### BRIEF:
Exactly repeat the full listing that follows.
+++ SUPPLIED MATERIAL +++
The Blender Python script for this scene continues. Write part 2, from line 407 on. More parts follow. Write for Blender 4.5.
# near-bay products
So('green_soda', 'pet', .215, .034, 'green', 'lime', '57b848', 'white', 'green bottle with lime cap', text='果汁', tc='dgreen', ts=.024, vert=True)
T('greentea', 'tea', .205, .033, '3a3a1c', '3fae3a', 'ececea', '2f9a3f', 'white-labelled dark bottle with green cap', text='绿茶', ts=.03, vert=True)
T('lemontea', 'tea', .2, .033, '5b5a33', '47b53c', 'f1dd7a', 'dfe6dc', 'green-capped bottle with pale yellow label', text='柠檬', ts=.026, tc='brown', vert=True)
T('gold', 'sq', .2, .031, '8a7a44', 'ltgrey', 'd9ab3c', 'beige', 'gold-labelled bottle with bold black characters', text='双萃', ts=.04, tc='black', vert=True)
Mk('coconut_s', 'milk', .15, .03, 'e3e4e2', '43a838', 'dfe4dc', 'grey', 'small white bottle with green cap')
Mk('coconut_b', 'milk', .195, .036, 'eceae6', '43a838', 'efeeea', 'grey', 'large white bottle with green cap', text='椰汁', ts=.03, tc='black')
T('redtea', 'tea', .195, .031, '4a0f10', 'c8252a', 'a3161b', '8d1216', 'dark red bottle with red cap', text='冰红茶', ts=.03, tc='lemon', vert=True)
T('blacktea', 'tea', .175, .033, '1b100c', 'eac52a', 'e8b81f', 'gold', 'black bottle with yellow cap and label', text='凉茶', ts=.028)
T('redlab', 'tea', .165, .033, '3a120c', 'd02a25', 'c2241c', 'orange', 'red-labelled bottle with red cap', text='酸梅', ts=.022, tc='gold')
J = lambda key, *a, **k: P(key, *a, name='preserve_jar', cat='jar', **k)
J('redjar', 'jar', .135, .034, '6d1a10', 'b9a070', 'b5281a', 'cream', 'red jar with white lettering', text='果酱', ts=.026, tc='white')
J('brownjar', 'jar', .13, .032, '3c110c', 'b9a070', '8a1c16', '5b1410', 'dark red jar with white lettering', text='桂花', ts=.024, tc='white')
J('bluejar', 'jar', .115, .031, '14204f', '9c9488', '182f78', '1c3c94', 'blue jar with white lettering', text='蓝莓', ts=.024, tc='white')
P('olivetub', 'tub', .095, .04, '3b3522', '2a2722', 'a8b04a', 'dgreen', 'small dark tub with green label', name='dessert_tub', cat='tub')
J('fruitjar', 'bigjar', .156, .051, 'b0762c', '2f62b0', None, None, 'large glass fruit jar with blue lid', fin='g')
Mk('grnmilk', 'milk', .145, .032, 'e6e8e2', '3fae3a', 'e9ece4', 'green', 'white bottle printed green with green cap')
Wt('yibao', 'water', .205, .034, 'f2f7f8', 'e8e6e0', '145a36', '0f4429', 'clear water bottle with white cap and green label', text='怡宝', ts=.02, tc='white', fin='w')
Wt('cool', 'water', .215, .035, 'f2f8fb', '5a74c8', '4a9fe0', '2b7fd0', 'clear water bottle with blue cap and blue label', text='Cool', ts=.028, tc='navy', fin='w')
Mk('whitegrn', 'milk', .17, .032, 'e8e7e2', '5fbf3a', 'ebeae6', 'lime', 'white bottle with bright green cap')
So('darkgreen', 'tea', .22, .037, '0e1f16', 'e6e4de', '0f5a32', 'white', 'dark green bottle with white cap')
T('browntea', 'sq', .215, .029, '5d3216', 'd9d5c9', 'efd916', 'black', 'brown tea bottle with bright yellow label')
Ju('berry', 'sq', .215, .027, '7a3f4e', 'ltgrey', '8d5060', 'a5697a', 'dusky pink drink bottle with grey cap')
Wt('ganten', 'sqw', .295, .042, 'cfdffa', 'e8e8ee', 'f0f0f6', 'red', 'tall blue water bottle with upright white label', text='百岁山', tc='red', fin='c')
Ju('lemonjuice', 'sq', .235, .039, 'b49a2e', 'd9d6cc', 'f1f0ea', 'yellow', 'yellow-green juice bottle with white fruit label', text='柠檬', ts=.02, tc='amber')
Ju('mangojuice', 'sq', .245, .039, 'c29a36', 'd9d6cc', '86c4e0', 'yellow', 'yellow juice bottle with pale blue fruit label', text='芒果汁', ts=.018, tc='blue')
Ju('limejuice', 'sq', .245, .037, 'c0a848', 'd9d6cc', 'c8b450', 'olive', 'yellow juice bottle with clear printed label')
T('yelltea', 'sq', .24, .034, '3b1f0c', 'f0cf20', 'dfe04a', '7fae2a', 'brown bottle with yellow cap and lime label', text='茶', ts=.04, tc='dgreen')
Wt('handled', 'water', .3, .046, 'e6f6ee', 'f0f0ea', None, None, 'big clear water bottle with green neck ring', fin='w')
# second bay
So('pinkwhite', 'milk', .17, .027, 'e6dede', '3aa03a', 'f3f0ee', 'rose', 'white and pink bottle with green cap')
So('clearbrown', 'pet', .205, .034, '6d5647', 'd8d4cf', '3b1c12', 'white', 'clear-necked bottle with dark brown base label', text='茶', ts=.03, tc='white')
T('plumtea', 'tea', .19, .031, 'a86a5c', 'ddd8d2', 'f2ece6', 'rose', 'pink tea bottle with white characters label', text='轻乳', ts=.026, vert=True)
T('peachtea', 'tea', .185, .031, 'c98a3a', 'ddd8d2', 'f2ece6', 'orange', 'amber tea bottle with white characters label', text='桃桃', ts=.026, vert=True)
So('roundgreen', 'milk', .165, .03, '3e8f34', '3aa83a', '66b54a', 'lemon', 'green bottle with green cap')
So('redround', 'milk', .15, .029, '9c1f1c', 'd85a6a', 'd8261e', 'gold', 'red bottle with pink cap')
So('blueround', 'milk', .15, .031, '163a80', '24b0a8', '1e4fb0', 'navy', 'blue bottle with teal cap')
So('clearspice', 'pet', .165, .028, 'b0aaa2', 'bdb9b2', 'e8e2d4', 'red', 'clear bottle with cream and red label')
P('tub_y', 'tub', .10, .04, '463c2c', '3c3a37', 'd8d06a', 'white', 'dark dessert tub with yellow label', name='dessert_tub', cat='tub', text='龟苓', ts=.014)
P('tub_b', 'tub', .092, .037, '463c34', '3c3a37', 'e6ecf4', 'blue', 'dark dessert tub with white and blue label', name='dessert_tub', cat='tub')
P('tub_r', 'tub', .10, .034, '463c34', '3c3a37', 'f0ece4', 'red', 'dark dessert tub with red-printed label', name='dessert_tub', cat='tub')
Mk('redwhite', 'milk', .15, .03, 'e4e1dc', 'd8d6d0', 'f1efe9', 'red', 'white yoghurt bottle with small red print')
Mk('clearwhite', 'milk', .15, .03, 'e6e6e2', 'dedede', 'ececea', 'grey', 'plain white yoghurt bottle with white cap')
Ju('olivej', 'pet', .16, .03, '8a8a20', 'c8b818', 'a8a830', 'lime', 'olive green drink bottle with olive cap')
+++
### SOLUTION TO THIS EXERCISE:
The Blender Python script for this scene continues. Write part 2, from line 407 on. More parts follow. Write for Blender 4.5.
# near-bay products
So('green_soda', 'pet', .215, .034, 'green', 'lime', '57b848', 'white', 'green bottle with lime cap', text='果汁', tc='dgreen', ts=.024, vert=True)
T('greentea', 'tea', .205, .033, '3a3a1c', '3fae3a', 'ececea', '2f9a3f', 'white-labelled dark bottle with green cap', text='绿茶', ts=.03, vert=True)
T('lemontea', 'tea', .2, .033, '5b5a33', '47b53c', 'f1dd7a', 'dfe6dc', 'green-capped bottle with pale yellow label', text='柠檬', ts=.026, tc='brown', vert=True)
T('gold', 'sq', .2, .031, '8a7a44', 'ltgrey', 'd9ab3c', 'beige', 'gold-labelled bottle with bold black characters', text='双萃', ts=.04, tc='black', vert=True)
Mk('coconut_s', 'milk', .15, .03, 'e3e4e2', '43a838', 'dfe4dc', 'grey', 'small white bottle with green cap')
Mk('coconut_b', 'milk', .195, .036, 'eceae6', '43a838', 'efeeea', 'grey', 'large white bottle with green cap', text='椰汁', ts=.03, tc='black')
T('redtea', 'tea', .195, .031, '4a0f10', 'c8252a', 'a3161b', '8d1216', 'dark red bottle with red cap', text='冰红茶', ts=.03, tc='lemon', vert=True)
T('blacktea', 'tea', .175, .033, '1b100c', 'eac52a', 'e8b81f', 'gold', 'black bottle with yellow cap and label', text='凉茶', ts=.028)
T('redlab', 'tea', .165, .033, '3a120c', 'd02a25', 'c2241c', 'orange', 'red-labelled bottle with red cap', text='酸梅', ts=.022, tc='gold')
J = lambda key, *a, **k: P(key, *a, name='preserve_jar', cat='jar', **k)
J('redjar', 'jar', .135, .034, '6d1a10', 'b9a070', 'b5281a', 'cream', 'red jar with white lettering', text='果酱', ts=.026, tc='white')
J('brownjar', 'jar', .13, .032, '3c110c', 'b9a070', '8a1c16', '5b1410', 'dark red jar with white lettering', text='桂花', ts=.024, tc='white')
J('bluejar', 'jar', .115, .031, '14204f', '9c9488', '182f78', '1c3c94', 'blue jar with white lettering', text='蓝莓', ts=.024, tc='white')
P('olivetub', 'tub', .095, .04, '3b3522', '2a2722', 'a8b04a', 'dgreen', 'small dark tub with green label', name='dessert_tub', cat='tub')
J('fruitjar', 'bigjar', .156, .051, 'b0762c', '2f62b0', None, None, 'large glass fruit jar with blue lid', fin='g')
Mk('grnmilk', 'milk', .145, .032, 'e6e8e2', '3fae3a', 'e9ece4', 'green', 'white bottle printed green with green cap')
Wt('yibao', 'water', .205, .034, 'f2f7f8', 'e8e6e0', '145a36', '0f4429', 'clear water bottle with white cap and green label', text='怡宝', ts=.02, tc='white', fin='w')
Wt('cool', 'water', .215, .035, 'f2f8fb', '5a74c8', '4a9fe0', '2b7fd0', 'clear water bottle with blue cap and blue label', text='Cool', ts=.028, tc='navy', fin='w')
Mk('whitegrn', 'milk', .17, .032, 'e8e7e2', '5fbf3a', 'ebeae6', 'lime', 'white bottle with bright green cap')
So('darkgreen', 'tea', .22, .037, '0e1f16', 'e6e4de', '0f5a32', 'white', 'dark green bottle with white cap')
T('browntea', 'sq', .215, .029, '5d3216', 'd9d5c9', 'efd916', 'black', 'brown tea bottle with bright yellow label')
Ju('berry', 'sq', .215, .027, '7a3f4e', 'ltgrey', '8d5060', 'a5697a', 'dusky pink drink bottle with grey cap')
Wt('ganten', 'sqw', .295, .042, 'cfdffa', 'e8e8ee', 'f0f0f6', 'red', 'tall blue water bottle with upright white label', text='百岁山', tc='red', fin='c')
Ju('lemonjuice', 'sq', .235, .039, 'b49a2e', 'd9d6cc', 'f1f0ea', 'yellow', 'yellow-green juice bottle with white fruit label', text='柠檬', ts=.02, tc='amber')
Ju('mangojuice', 'sq', .245, .039, 'c29a36', 'd9d6cc', '86c4e0', 'yellow', 'yellow juice bottle with pale blue fruit label', text='芒果汁', ts=.018, tc='blue')
Ju('limejuice', 'sq', .245, .037, 'c0a848', 'd9d6cc', 'c8b450', 'olive', 'yellow juice bottle with clear printed label')
T('yelltea', 'sq', .24, .034, '3b1f0c', 'f0cf20', 'dfe04a', '7fae2a', 'brown bottle with yellow cap and lime label', text='茶', ts=.04, tc='dgreen')
Wt('handled', 'water', .3, .046, 'e6f6ee', 'f0f0ea', None, None, 'big clear water bottle with green neck ring', fin='w')
# second bay
So('pinkwhite', 'milk', .17, .027, 'e6dede', '3aa03a', 'f3f0ee', 'rose', 'white and pink bottle with green cap')
So('clearbrown', 'pet', .205, .034, '6d5647', 'd8d4cf', '3b1c12', 'white', 'clear-necked bottle with dark brown base label', text='茶', ts=.03, tc='white')
T('plumtea', 'tea', .19, .031, 'a86a5c', 'ddd8d2', 'f2ece6', 'rose', 'pink tea bottle with white characters label', text='轻乳', ts=.026, vert=True)
T('peachtea', 'tea', .185, .031, 'c98a3a', 'ddd8d2', 'f2ece6', 'orange', 'amber tea bottle with white characters label', text='桃桃', ts=.026, vert=True)
So('roundgreen', 'milk', .165, .03, '3e8f34', '3aa83a', '66b54a', 'lemon', 'green bottle with green cap')
So('redround', 'milk', .15, .029, '9c1f1c', 'd85a6a', 'd8261e', 'gold', 'red bottle with pink cap')
So('blueround', 'milk', .15, .031, '163a80', '24b0a8', '1e4fb0', 'navy', 'blue bottle with teal cap')
So('clearspice', 'pet', .165, .028, 'b0aaa2', 'bdb9b2', 'e8e2d4', 'red', 'clear bottle with cream and red label')
P('tub_y', 'tub', .10, .04, '463c2c', '3c3a37', 'd8d06a', 'white', 'dark dessert tub with yellow label', name='dessert_tub', cat='tub', text='龟苓', ts=.014)
P('tub_b', 'tub', .092, .037, '463c34', '3c3a37', 'e6ecf4', 'blue', 'dark dessert tub with white and blue label', name='dessert_tub', cat='tub')
P('tub_r', 'tub', .10, .034, '463c34', '3c3a37', 'f0ece4', 'red', 'dark dessert tub with red-printed label', name='dessert_tub', cat='tub')
Mk('redwhite', 'milk', .15, .03, 'e4e1dc', 'd8d6d0', 'f1efe9', 'red', 'white yoghurt bottle with small red print')
Mk('clearwhite', 'milk', .15, .03, 'e6e6e2', 'dedede', 'ececea', 'grey', 'plain white yoghurt bottle with white cap')
Ju('olivej', 'pet', .16, .03, '8a8a20', 'c8b818', 'a8a830', 'lime', 'olive green drink bottle with olive cap')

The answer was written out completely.